THE OTHER SIDE OF LOVE. Is not hate, but sacrifice. If true love is to be the starting point of every relationship, then sacrifice is the bonding element that can make it last. I've seen it among couples who have kept their marriages intact through the years. Before plunging into any serious commitment, one must be willing to sacrifice something : time for barkadas, high paying jobs overseas, freedom to date others, etc. Sometimes, giving up these things seem to be a hard compromise, but only then can you tell if this relationship has any worth at all (is worth dying for?) Beware though of lust craftily disguised as love!

In a recent worldwide survey conducted in 11 countries, 30 percent of broken families cited "dissatisfaction" as the main reason for quarrels at home which eventually led to divorce. But dissatisfaction with what? Anything from small family income to spouses lack of attention and sexual response. Perhaps man really is just a dissatisfied lot. But could it be that the family bond was weak to start with, so all it took was a slight shake for the roof to fall in? While it s true that love is a strong foundation for marriage, loving without sacrifice is like eating food without nutrients...

A RECORD OF WRONGS. This is one record that we shouldn't keep. At the height of a row, some couples tend to bring up past mistakes and wrongdoings to spite the other. Just D-O-N-T Do It. It will only re-spark old grudges and resentments, which unfortunately won't end your troubles at the moment. Have you tried forgiveness instead? I know that it's never easy to forgive, and even harder to forget, especially if that naughty word PRIDE marches in. But where can a relationship go if we keep on digging up buried remains of the past? It happened-yes-so learn something from it, move on and leave it behind. Everybody commits mistakes - some trivial, some grievous. Who bears the guilt and who holds the hurt doesn't really count if saving the relationship is all that matters. But, how often should we forgive? As much as your heart can hold - and most often, a person's heart becomes bigger than he is when what he feels is real love.

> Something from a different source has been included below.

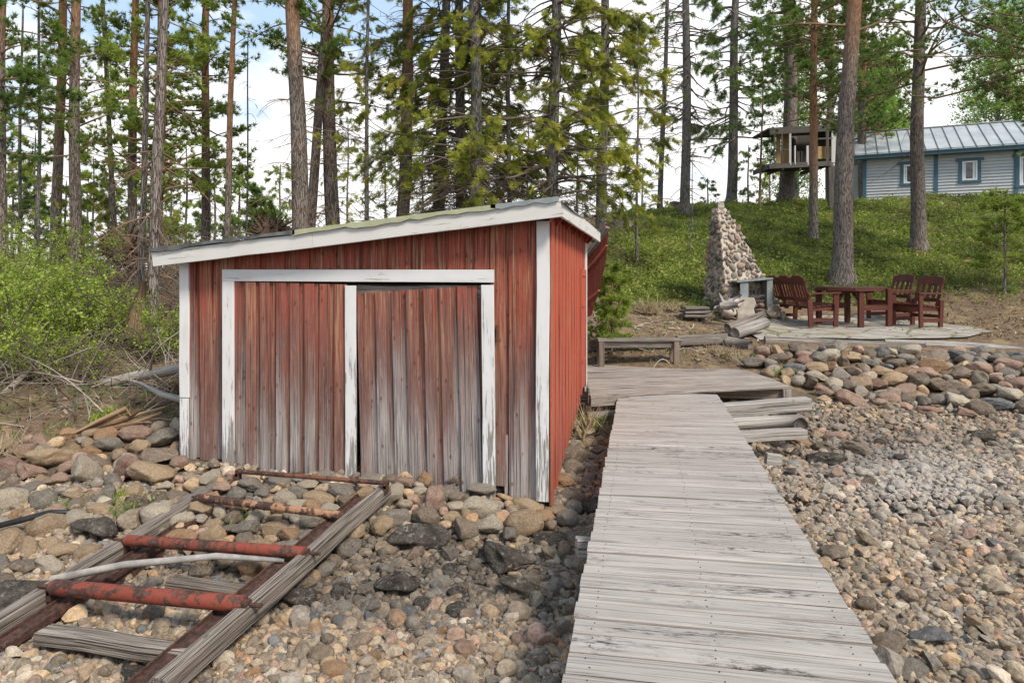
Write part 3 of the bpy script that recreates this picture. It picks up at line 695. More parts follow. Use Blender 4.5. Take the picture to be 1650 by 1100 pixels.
landing = thing('landing', 'wide grey plank landing behind the boathouse corner with a low bench on it', 'landing', (.5, 9.4, 0))
mb = MB(); k = 0; seed(9)
yy = 0.0
c00 = np.array(P(950, 640, 7.9)[:2]); c10 = np.array(P(1276, 621, 8.55)[:2]); c01 = np.array(P(940, 589, 10.55)[:2]); c11 = np.array(P(1176, 587, 10.7)[:2])
nP = 19
for k in range(nP):
    u0, u1 = k/nP, (k+1)/nP; u = (u0+u1)/2
    a_ = c00*(1-u)+c01*u; b_ = c10*(1-u)+c11*u
    if k == 0: a_ = a_+(b_-a_)*.0
    if u > .78: b_ = b_*(1-(u-.78)*.9)+a_*(u-.78)*.9
    w_ = np.linalg.norm((c00-c01))/nP*.96*(1-.12*0)
    wd = .104; z = DZ+.018+random.uniform(-.003, .003)
    mb.beam((*a_, z), (*b_, z), wd, .028, ch=.0035, seg=3, jit=.0012)
mb.build('deck_planks', M['platform'], landing)
mb = MB(); mb.beam(P(952, 648, 7.86), P(1016, 644, 7.95), .025, .10); mb.build('edge_board', M['platform'], landing)
mb = MB(); mb.beam((c10[0]-1.0, c10[1]-.02, DZ-.07), (c10[0]-.02, c10[1]+.0, DZ-.07), .04, .13); mb.build('edge_board', M['brownwood'], landing)
for p in (c10+np.array([-.07, -.03]), c10+np.array([-.98, -.03]), c00+np.array([.16, .12]), c00+np.array([.1, 1.8])):
    mb = MB(); mb.beam((*p, .05), (*p, DZ-.0), .10, .10, up=(0, 1, 0)); mb.build('post', M['platform'], landing)
mb = MB(); mb.beam(P(950, 676, 7.9), P(1015, 670, 8.0), .04, .17); mb.build('crosspiece', M['pale'], landing)
for px, py in ((975, 700), (978, 730)):
    mb = MB(); mb.tube([P(px-2, py, 7.75), P(px+8, py-4, 8.5)], .11, 12, rough=.05); mb.build('log', M['grey'], landing)
mb = MB(); mb.beam(P(995, 700, 7.9), P(995, 740, 7.9), .09, .09, up=(0, 1, 0)); mb.build('post', M['grey'], landing)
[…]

NO BED OF ROSES. Ever wonder why so many marriages fail? Or why so many relationships turn sour over time? Conflicts, that's why. Every relationship involves two distinct persons with equally different views, traits and expectations. Even a match made in heaven, or by Cupid (if you say so), cannot escape life's tempests from time to time. For always there will be hard, trying times involving the family on money, sex, priorities, or even a third party. So if your marriage is a little "half-baked", the adjustments will be doubly difficult.

If only we could go into marriage with a built-in survival kit! But there is no easy way, and couples who fell short with endurance usually opted to give up the fight. Just like that? Yeah. And so it came to pass that their vow to stay together "till death do us part" was dissolved in vain because when we are confronted with the complexities of life, we forget to count on simple, basic things like respect for one another, compassion and a space to breath. And most of all, we forget how to pray.

Our world has changed with time. Sometimes, I miss my Lola's endless sermons on golden values and virtues. Maybe all of us need to be refreshed and to learn from our old folks. This, I learned, though : that marriage is an intricate maze, and couples will never find the way out if they go separate ways. Stick together, work your way through side by side-go all the way back if you must- and draw strength from each other. There lies the beauty of it all.

I learned all these values from my parents and grandparents. As a child, I saw how they overcame their problems by sticking together-especially during difficult times. The thought that I might never meet a man like my Lolo or Daddy haunted me. For I belong to another time when good men were harder to find. So it seemed safer then to dream about going to the US with my best friend and stay unmarried. Thank God life doesn't always turn out exactly how you wanted it to be.